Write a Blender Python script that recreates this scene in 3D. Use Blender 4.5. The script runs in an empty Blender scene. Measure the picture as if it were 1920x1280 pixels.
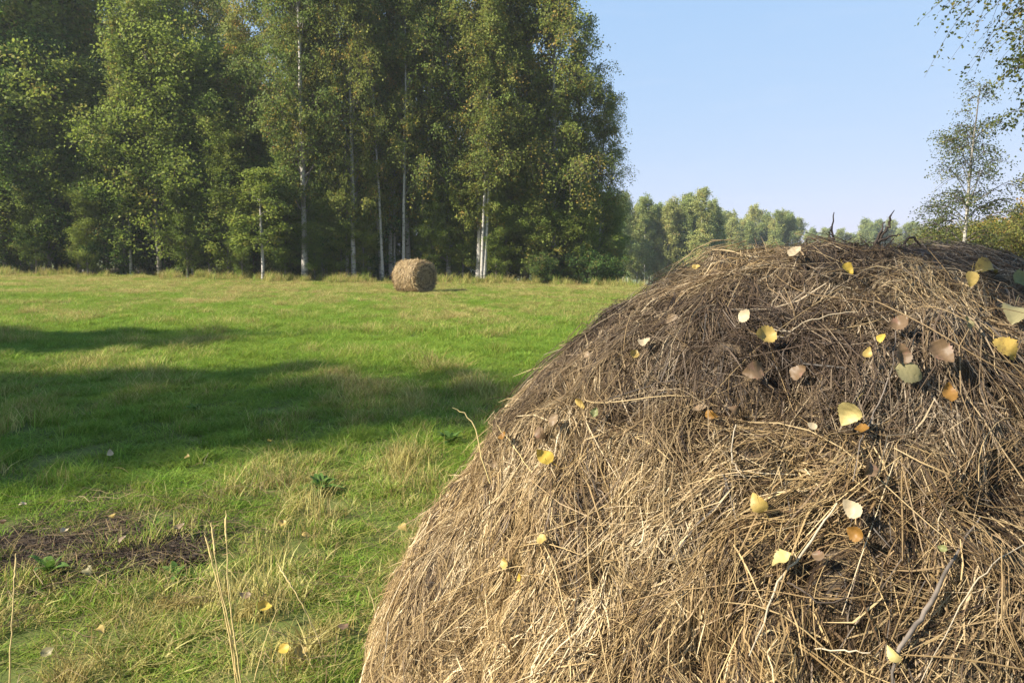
import bpy, math, random
import numpy as np
from mathutils import Vector, Matrix, Euler
from mathutils.bvhtree import BVHTree

SC = bpy.context.scene
COL = SC.collection
R = np.random.default_rng(7)
random.seed(7)

# ------------------------------------------------------------------ camera, sky, sun, exposure
EYE = 1.45
FPX, PITCH = 1423.0, math.atan((640 - 487) / 1423.0)
cam = bpy.data.cameras.new('camera')
cam.sensor_width = 36.0
cam.lens = 36.0 * FPX / 1920.0
cam.clip_start = 0.02
cam.clip_end = 6000
camo = bpy.data.objects.new('camera', cam)
COL.objects.link(camo)
camo.location = (0, 0, EYE)
camo.rotation_euler = (math.pi / 2 - PITCH, 0, 0)
SC.camera = camo

SUN_EL, SUN_AZ = math.radians(34), math.radians(-112)      # azimuth clockwise from +Y (north)
w = bpy.data.worlds.new('World')
SC.world = w
w.use_nodes = True
nt = w.node_tree
bg = nt.nodes['Background']
sky = nt.nodes.new('ShaderNodeTexSky')
sky.sky_type = 'NISHITA'
sky.sun_disc = False
sky.sun_elevation = SUN_EL
sky.sun_rotation = SUN_AZ
sky.altitude = 200
sky.air_density = 1.0
sky.dust_density = 0.2
sky.ozone_density = 3.0
# the whole dome evenly softened: a hazy late-summer sky, paler and flatter than clean air, with faint high cloud
sep = nt.nodes.new('ShaderNodeSeparateColor'); com = nt.nodes.new('ShaderNodeCombineColor')
nt.links.new(sky.outputs[0], sep.inputs[0])
for i, (k, g) in enumerate(((1.483, .41), (2.154, .22), (3.40, .10))):
    pw = nt.nodes.new('ShaderNodeMath'); pw.operation = 'POWER'; pw.inputs[1].default_value = g
    ml = nt.nodes.new('ShaderNodeMath'); ml.operation = 'MULTIPLY'; ml.inputs[1].default_value = k
    nt.links.new(sep.outputs[i], pw.inputs[0]); nt.links.new(pw.outputs[0], ml.inputs[0]); nt.links.new(ml.outputs[0], com.inputs[i])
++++
▶ **PROBLEM DETAILS**: Restate the whole listing above exactly, please, omitting every image.

▶ **ANSWER TO THE PROBLEM**:
Write a Blender Python script that recreates this scene in 3D. Use Blender 4.5. The script runs in an empty Blender scene. Measure the picture as if it were 1920x1280 pixels.
import bpy, math, random
import numpy as np
from mathutils import Vector, Matrix, Euler
from mathutils.bvhtree import BVHTree

SC = bpy.context.scene
COL = SC.collection
R = np.random.default_rng(7)
random.seed(7)

# ------------------------------------------------------------------ camera, sky, sun, exposure
EYE = 1.45
FPX, PITCH = 1423.0, math.atan((640 - 487) / 1423.0)
cam = bpy.data.cameras.new('camera')
cam.sensor_width = 36.0
cam.lens = 36.0 * FPX / 1920.0
cam.clip_start = 0.02
cam.clip_end = 6000
camo = bpy.data.objects.new('camera', cam)
COL.objects.link(camo)
camo.location = (0, 0, EYE)
camo.rotation_euler = (math.pi / 2 - PITCH, 0, 0)
SC.camera = camo

SUN_EL, SUN_AZ = math.radians(34), math.radians(-112)      # azimuth clockwise from +Y (north)
w = bpy.data.worlds.new('World')
SC.world = w
w.use_nodes = True
nt = w.node_tree
bg = nt.nodes['Background']
sky = nt.nodes.new('ShaderNodeTexSky')
sky.sky_type = 'NISHITA'
sky.sun_disc = False
sky.sun_elevation = SUN_EL
sky.sun_rotation = SUN_AZ
sky.altitude = 200
sky.air_density = 1.0
sky.dust_density = 0.2
sky.ozone_density = 3.0
# the whole dome evenly softened: a hazy late-summer sky, paler and flatter than clean air, with faint high cloud
sep = nt.nodes.new('ShaderNodeSeparateColor'); com = nt.nodes.new('ShaderNodeCombineColor')
nt.links.new(sky.outputs[0], sep.inputs[0])
for i, (k, g) in enumerate(((1.483, .41), (2.154, .22), (3.40, .10))):
    pw = nt.nodes.new('ShaderNodeMath'); pw.operation = 'POWER'; pw.inputs[1].default_value = g
    ml = nt.nodes.new('ShaderNodeMath'); ml.operation = 'MULTIPLY'; ml.inputs[1].default_value = k
    nt.links.new(sep.outputs[i], pw.inputs[0]); nt.links.new(pw.outputs[0], ml.inputs[0]); nt.links.new(ml.outputs[0], com.inputs[i])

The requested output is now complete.